THE TASK -
Look for the line containing "Model this scene" and the line containing "return Vector(((px - 750.0)"; retype them and all lines between, exactly, and leave out the pictures.

[3D scene scripts]
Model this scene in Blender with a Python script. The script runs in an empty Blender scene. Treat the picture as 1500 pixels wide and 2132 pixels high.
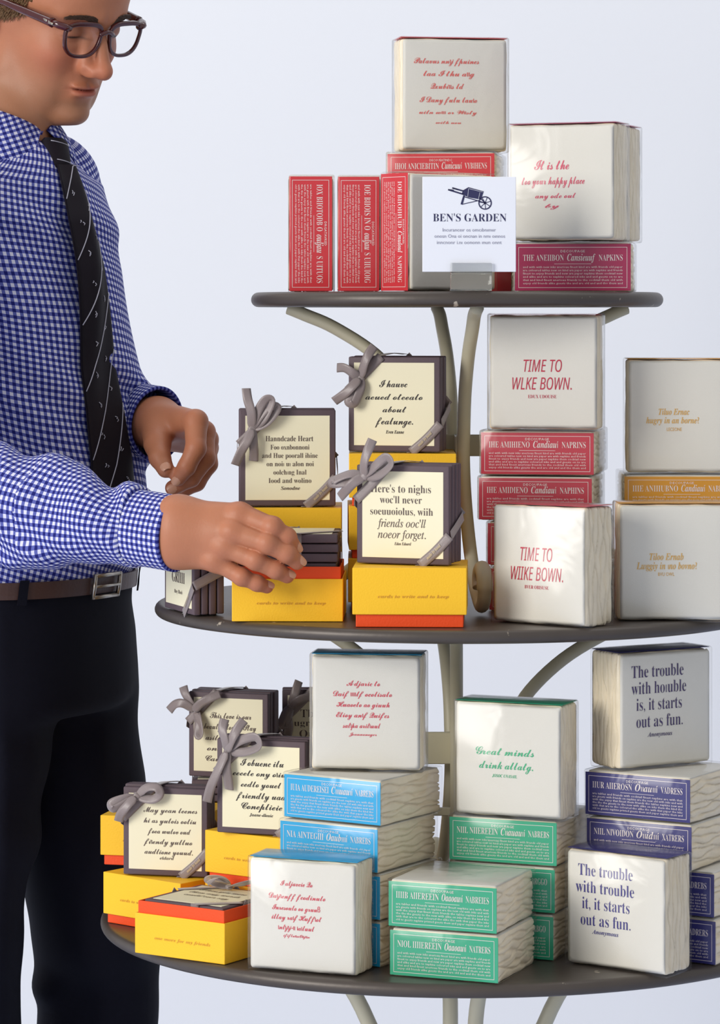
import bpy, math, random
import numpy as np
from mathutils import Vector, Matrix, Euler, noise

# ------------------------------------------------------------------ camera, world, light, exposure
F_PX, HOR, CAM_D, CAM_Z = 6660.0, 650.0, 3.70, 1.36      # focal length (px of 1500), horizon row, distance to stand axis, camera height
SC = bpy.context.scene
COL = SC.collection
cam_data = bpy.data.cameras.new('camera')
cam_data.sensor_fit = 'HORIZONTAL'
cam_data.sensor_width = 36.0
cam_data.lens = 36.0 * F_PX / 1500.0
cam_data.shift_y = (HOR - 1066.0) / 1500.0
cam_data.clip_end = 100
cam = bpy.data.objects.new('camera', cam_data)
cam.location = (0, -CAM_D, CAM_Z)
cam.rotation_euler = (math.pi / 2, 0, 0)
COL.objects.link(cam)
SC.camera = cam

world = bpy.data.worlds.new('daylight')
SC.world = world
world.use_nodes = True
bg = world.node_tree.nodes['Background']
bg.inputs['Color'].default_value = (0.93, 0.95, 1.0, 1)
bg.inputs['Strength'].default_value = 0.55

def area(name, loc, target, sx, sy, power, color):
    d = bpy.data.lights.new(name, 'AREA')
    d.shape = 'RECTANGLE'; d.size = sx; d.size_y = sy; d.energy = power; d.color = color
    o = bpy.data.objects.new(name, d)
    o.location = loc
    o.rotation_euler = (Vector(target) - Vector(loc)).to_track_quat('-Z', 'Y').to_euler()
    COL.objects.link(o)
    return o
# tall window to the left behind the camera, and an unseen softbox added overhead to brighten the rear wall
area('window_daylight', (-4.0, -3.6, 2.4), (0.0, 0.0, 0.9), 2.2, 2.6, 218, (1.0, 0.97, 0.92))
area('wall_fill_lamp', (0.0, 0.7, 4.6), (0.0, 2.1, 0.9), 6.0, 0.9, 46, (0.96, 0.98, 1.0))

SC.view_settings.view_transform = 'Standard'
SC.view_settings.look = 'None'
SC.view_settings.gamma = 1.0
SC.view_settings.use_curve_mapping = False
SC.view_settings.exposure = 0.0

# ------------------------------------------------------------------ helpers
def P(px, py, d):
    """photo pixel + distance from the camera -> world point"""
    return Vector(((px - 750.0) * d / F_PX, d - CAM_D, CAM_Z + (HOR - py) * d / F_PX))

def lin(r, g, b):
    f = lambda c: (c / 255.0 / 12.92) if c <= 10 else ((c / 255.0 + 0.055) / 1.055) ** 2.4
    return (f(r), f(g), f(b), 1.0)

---

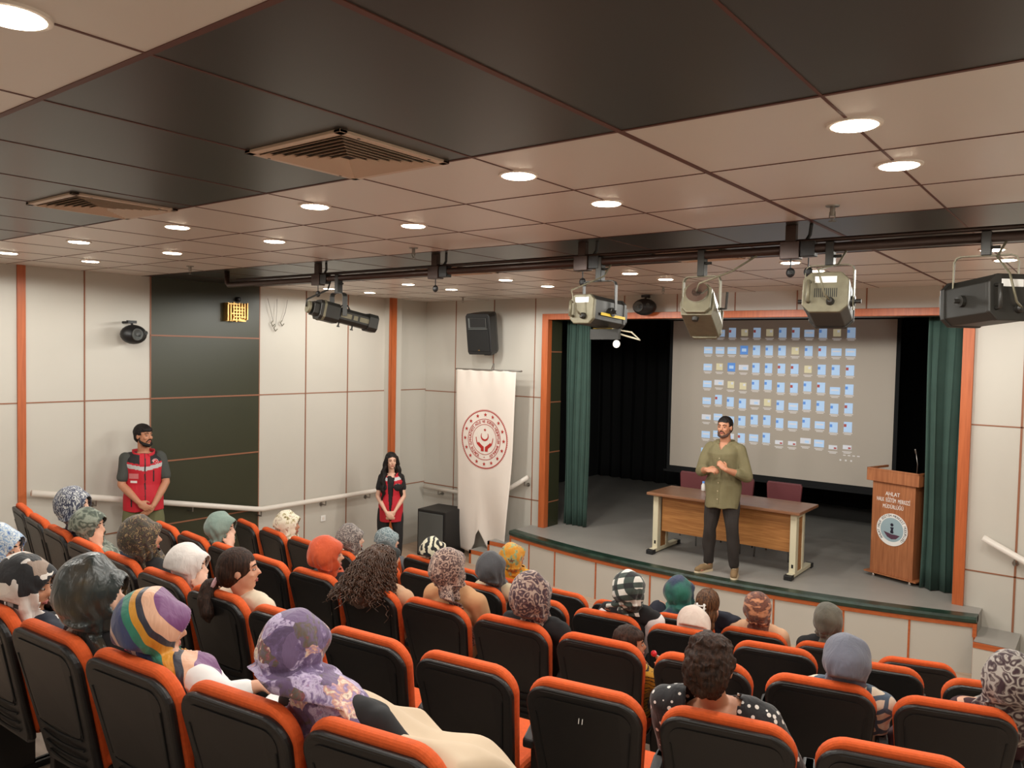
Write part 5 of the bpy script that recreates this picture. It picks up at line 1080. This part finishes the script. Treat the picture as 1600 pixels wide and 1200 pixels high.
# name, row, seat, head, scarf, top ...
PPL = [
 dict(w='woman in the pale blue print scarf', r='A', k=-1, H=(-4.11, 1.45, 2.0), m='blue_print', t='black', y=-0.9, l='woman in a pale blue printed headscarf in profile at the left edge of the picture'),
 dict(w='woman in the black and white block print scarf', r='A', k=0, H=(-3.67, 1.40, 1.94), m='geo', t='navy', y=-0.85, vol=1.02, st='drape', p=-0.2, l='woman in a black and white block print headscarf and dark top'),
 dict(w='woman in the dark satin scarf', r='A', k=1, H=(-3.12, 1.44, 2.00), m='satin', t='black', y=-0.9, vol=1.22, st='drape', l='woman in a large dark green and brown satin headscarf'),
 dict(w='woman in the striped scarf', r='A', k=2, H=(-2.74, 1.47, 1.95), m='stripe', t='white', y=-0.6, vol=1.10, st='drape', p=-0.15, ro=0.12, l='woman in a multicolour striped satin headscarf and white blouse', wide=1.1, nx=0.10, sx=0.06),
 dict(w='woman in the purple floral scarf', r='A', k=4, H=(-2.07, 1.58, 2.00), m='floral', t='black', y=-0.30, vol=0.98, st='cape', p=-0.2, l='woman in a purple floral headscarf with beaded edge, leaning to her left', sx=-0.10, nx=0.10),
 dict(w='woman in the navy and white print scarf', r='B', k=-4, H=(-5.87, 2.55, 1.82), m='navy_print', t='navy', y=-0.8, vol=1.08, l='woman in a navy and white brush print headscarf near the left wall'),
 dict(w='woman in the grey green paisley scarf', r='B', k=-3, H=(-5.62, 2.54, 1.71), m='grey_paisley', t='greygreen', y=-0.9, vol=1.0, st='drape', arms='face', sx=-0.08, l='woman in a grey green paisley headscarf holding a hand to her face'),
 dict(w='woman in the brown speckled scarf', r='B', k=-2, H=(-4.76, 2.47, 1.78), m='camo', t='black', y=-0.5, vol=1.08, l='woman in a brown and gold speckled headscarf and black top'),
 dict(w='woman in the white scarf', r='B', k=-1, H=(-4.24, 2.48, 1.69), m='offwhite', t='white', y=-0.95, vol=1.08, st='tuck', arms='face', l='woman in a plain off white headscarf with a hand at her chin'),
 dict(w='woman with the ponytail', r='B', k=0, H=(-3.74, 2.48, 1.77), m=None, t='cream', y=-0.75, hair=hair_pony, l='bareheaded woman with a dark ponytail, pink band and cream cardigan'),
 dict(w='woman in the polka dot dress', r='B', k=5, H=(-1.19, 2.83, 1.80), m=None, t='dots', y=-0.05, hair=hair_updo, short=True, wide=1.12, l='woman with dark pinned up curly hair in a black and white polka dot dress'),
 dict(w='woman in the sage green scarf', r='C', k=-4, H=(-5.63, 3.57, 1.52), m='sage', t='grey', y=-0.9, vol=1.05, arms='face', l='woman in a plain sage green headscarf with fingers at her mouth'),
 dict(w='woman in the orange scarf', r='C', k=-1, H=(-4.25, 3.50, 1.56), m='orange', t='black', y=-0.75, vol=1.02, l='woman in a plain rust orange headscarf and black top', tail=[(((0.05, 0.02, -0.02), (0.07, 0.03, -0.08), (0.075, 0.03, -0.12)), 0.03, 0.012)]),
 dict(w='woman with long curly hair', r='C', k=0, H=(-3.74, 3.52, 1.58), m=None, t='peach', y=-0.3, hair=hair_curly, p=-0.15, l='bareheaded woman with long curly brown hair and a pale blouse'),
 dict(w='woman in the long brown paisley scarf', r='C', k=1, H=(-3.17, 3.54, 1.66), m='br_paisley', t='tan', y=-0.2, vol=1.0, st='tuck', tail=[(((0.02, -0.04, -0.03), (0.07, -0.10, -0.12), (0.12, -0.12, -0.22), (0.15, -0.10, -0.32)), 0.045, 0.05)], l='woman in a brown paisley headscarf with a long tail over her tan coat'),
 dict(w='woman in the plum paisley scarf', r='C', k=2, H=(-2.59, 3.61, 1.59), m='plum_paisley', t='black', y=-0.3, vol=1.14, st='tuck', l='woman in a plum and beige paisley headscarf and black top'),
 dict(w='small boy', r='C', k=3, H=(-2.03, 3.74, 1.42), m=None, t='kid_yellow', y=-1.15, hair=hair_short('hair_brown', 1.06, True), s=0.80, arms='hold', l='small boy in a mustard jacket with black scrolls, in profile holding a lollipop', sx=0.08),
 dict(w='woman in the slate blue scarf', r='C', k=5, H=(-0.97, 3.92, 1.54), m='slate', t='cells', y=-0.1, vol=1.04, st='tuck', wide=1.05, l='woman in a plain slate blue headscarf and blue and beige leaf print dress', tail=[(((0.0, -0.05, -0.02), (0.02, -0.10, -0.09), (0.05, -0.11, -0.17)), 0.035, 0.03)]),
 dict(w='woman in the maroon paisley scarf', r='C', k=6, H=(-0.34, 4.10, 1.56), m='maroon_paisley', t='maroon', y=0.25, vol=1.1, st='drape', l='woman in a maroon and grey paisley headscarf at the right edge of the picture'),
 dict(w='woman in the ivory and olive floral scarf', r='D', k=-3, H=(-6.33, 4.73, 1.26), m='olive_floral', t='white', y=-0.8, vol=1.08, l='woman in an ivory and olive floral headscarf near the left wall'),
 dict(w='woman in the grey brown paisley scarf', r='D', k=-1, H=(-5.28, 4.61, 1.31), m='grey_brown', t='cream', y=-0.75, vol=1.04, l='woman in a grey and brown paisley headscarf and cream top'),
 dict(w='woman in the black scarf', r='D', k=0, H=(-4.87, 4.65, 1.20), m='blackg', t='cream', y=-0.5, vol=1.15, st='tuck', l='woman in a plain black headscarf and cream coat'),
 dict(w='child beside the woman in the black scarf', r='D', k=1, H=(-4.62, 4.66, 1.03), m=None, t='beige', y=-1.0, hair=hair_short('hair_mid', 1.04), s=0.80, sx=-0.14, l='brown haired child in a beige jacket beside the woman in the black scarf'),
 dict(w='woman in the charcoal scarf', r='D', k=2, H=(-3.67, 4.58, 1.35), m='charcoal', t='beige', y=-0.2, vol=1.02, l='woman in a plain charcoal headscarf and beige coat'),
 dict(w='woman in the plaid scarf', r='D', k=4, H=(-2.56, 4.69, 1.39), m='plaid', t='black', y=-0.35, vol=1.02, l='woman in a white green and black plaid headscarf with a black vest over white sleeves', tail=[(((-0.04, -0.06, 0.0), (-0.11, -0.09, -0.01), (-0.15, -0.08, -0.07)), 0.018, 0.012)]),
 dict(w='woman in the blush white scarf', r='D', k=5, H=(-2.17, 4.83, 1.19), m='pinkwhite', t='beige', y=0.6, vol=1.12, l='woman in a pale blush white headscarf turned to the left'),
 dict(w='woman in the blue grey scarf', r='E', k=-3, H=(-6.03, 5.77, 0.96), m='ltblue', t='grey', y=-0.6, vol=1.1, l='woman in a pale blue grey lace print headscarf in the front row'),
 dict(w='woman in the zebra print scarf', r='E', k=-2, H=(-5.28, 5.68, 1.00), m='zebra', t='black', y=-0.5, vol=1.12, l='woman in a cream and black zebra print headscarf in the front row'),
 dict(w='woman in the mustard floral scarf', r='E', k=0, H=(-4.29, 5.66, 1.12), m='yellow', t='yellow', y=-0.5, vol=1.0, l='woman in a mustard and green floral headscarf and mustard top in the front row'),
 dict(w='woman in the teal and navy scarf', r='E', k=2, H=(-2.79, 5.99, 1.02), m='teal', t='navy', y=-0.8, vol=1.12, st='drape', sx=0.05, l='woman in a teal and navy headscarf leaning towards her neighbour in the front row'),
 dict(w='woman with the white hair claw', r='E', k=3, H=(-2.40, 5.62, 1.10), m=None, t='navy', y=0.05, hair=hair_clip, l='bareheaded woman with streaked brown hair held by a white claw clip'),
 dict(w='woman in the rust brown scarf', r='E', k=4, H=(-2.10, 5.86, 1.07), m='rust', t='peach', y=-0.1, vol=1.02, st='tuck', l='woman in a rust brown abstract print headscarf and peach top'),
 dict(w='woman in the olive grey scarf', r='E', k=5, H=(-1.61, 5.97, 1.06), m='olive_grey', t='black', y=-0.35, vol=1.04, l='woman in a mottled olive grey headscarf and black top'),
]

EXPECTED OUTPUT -
Model this scene in Blender with a Python script. The script runs in an empty Blender scene. Treat the picture as 1500 pixels wide and 2132 pixels high.
import bpy, math, random
import numpy as np
from mathutils import Vector, Matrix, Euler, noise

# ------------------------------------------------------------------ camera, world, light, exposure
F_PX, HOR, CAM_D, CAM_Z = 6660.0, 650.0, 3.70, 1.36      # focal length (px of 1500), horizon row, distance to stand axis, camera height
SC = bpy.context.scene
COL = SC.collection
cam_data = bpy.data.cameras.new('camera')
cam_data.sensor_fit = 'HORIZONTAL'
cam_data.sensor_width = 36.0
cam_data.lens = 36.0 * F_PX / 1500.0
cam_data.shift_y = (HOR - 1066.0) / 1500.0
cam_data.clip_end = 100
cam = bpy.data.objects.new('camera', cam_data)
cam.location = (0, -CAM_D, CAM_Z)
cam.rotation_euler = (math.pi / 2, 0, 0)
COL.objects.link(cam)
SC.camera = cam

world = bpy.data.worlds.new('daylight')
SC.world = world
world.use_nodes = True
bg = world.node_tree.nodes['Background']
bg.inputs['Color'].default_value = (0.93, 0.95, 1.0, 1)
bg.inputs['Strength'].default_value = 0.55

def area(name, loc, target, sx, sy, power, color):
    d = bpy.data.lights.new(name, 'AREA')
    d.shape = 'RECTANGLE'; d.size = sx; d.size_y = sy; d.energy = power; d.color = color
    o = bpy.data.objects.new(name, d)
    o.location = loc
    o.rotation_euler = (Vector(target) - Vector(loc)).to_track_quat('-Z', 'Y').to_euler()
    COL.objects.link(o)
    return o
# tall window to the left behind the camera, and an unseen softbox added overhead to brighten the rear wall
area('window_daylight', (-4.0, -3.6, 2.4), (0.0, 0.0, 0.9), 2.2, 2.6, 218, (1.0, 0.97, 0.92))
area('wall_fill_lamp', (0.0, 0.7, 4.6), (0.0, 2.1, 0.9), 6.0, 0.9, 46, (0.96, 0.98, 1.0))

SC.view_settings.view_transform = 'Standard'
SC.view_settings.look = 'None'
SC.view_settings.gamma = 1.0
SC.view_settings.use_curve_mapping = False
SC.view_settings.exposure = 0.0

# ------------------------------------------------------------------ helpers
def P(px, py, d):
    """photo pixel + distance from the camera -> world point"""
    return Vector(((px - 750.0) * d / F_PX, d - CAM_D, CAM_Z + (HOR - py) * d / F_PX))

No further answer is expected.